Derweil sollen in Lorient 30 vermummte Soldaten der Marine Jagd auf jugendliche Aufständische gemacht haben. Der Bürgermeister von Lorient gibt an, falls an den Vorwürfen etwas dran sein sollte, hätten die Soldaten nicht in offiziellem Auftrag gehandelt. In einigen französischen Städten machten in den vergangenen Tagen bewaffnete faschistische Gruppen ebenfalls Jagd auf migrantische Jugendliche.

Vermummte Soldaten, die Idee, soziale Netzwerke zu sperren, Tote und Dutzende Schwerverletzte, Nazis, die Jagd auf migrantische Jugendliche machen: Was ist da los in Frankreich?

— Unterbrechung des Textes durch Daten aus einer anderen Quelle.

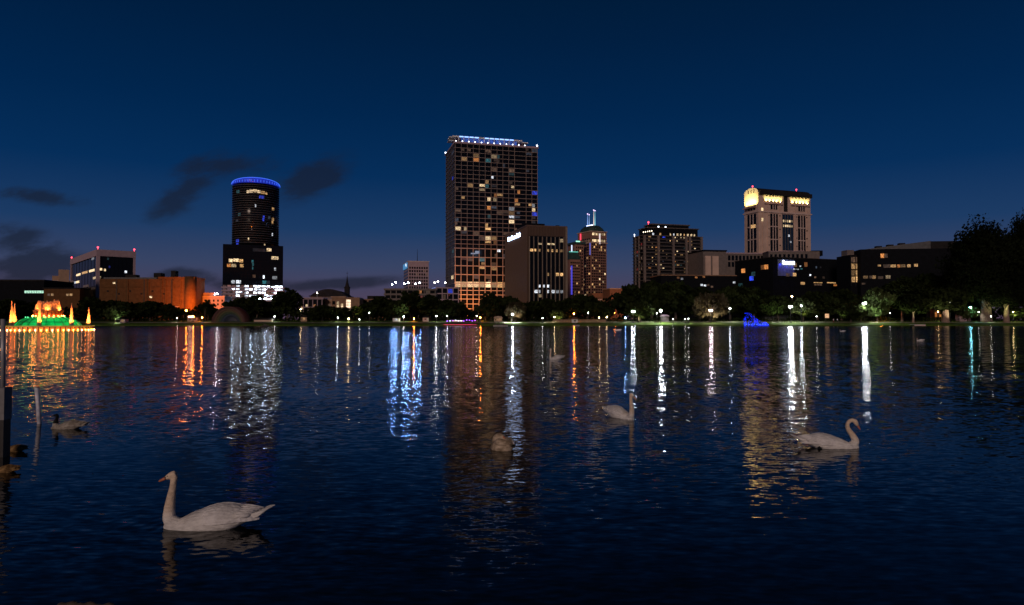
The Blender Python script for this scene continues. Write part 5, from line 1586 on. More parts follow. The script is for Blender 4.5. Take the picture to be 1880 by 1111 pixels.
boat(912, 599.3, "white pedal boat, left of the three moored near the tent"); boat(919, 599.2, "white pedal boat, middle of the three moored near the tent"); boat(926, 599.4, "white pedal boat, right of the three moored near the tent")
boat(1058, 598.8, "white pedal boat moored before the red-roofed kiosk"); boat(487, 599.5, "dark pedal boat moored before the pink wall", "slab_dark")
# little dock
p = at(1677, 598, 281)
t = empty("wooden_dock", (p.x, 277, 0), 0, "little pale wooden dock at the bank right of centre-right trees", "dock")
mb = MB(); mb.box(-2.2, 2.2, -.5, 5, .45, .62); mb.build("platform", M["palemetal"], t)
mb = MB(); mb.box(-2.2, 2.2, -.62, -.51, .05, .45); mb.build("fascia", M["pinkstone_pale"], t)
mb = MB()
for sx in (-2, 2): mb.tube([(sx, -.3, -.6), (sx, -.3, 1.3)], .12, 6)
mb.build("piling", M["bark"], t)
# lit noticeboard
p = at(1518.5, 580, 286)
t = empty("noticeboard", (p.x, 286, ground_z(p.x, 286)), 0, "orange lit square noticeboard on a post left of the two walkers", "sign")
zc_ = p.z - t.location.z
mb = MB(); mb.tube([(-.55, .1, -.2), (-.55, .1, zc_)], .06, 6); mb.build("post", M["metal"], t)
mb = MB(); mb.box(-.80, .80, 0, .1, zc_ - .85, zc_ + .85); mb.build("board", glow("board_light", (1, .55, .28), .85, var=.5, scale=1.5), t)
mb = MB(); mb.box(-.86, .86, -.03, .12, zc_ + .85, zc_ + .93); mb.box(-.86, .86, -.03, .12, zc_ - .93, zc_ - .85); mb.build("frame", M["bark"], t)
# railing on the shore
t = empty("shore_railing", at(1438, 592, 283), 0, "dark metal railing at the water below the bright twin lamp", "railing"); t.location.z = ground_z(t.location.x, 284)
t.location.y = 284.5
mb = MB(); L_ = at(1498, 592, 283).x - at(1438, 592, 283).x
for i in range(14): mb.tube([(L_ * i / 13, 0, -.2), (L_ * i / 13, 0, 1.15)], .05, 5)
mb.build("post", M["metal"], t)
mb = MB(); mb.tube([(0, 0, 1.15), (L_, 0, 1.15)], .05, 5); mb.tube([(0, 0, .65), (L_, 0, .65)], .04, 5); mb.build("rail", M["metal"], t)
# bench
for (px, lb) in ((1206, "park bench on the lit grass under the brightest lamp"), (1388, "park bench on the grass right behind the blue string lights")):
    p = at(px, 588, 287); t = empty("park_bench", (p.x, 287, ground_z(p.x, 287)), 0, lb, "bench", "park benches")
    mb = MB(); mb.box(-1, 1, 0, .45, .42, .48); mb.build("seat", M["grey"], t); mb = MB(); mb.box(-1, 1, .46, .52, .55, .95); mb.build("backrest", M["grey"], t)
    for sx in (-.85, .8): mb = MB(); mb.box(sx, sx + .06, .02, .5, 0, .42); mb.build("leg", M["metal"], t)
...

Und warum lesen sich derartige Aufzählungen wie die Schilderungen aus quasi-autokratischen Staaten?

Zunächst einmal muss festgestellt werden, dass der Mord an Nahel nur der Funke war, der das Pulverfass Frankreich erneuert zum Explodieren gebracht hat. Jedoch geht es bei den Kämpfen um weit mehr als um Rassismus. Es geht um den Zustand einer Gesellschaft, in der Millionen Menschen ohne Perspektive verarmen.

Die Ursprünge der Wut der aufständischen Jugendlichen liegen in einer jahrzehntelangen Politik des französischen Sozialabbaus. Sie liegen in der Verschränkung von Rassismus und Kapitalismus, die den Jugendlichen in den Banlieues die schlechtesten Karten für die Zukunft austeilt. Wer ernsthaft Interesse daran hat, seine Lage zu verbessern, muss sozialpolitisch komplett umschwenken.

Wenn man die Situation in Frankreich als einen Stresstest für die Demokratie lesen würde, Frankreich wäre mit wehenden Fahnen durchgefallen. Der Ausspruch der französischen Linken – wer Macron wählt, bekommt Le Pen – droht Wirklichkeit zu werden: Bereits im Mai lag Marine Le Pen vom rechtsnationalen Rassemblement National mit 55 Prozent gegenüber Macron vorne. Die Aufstände dürften ihr in die Karten spielen. Schon jetzt hat sie mehr als die Hälfte der Beamten in Frankreich hinter sich.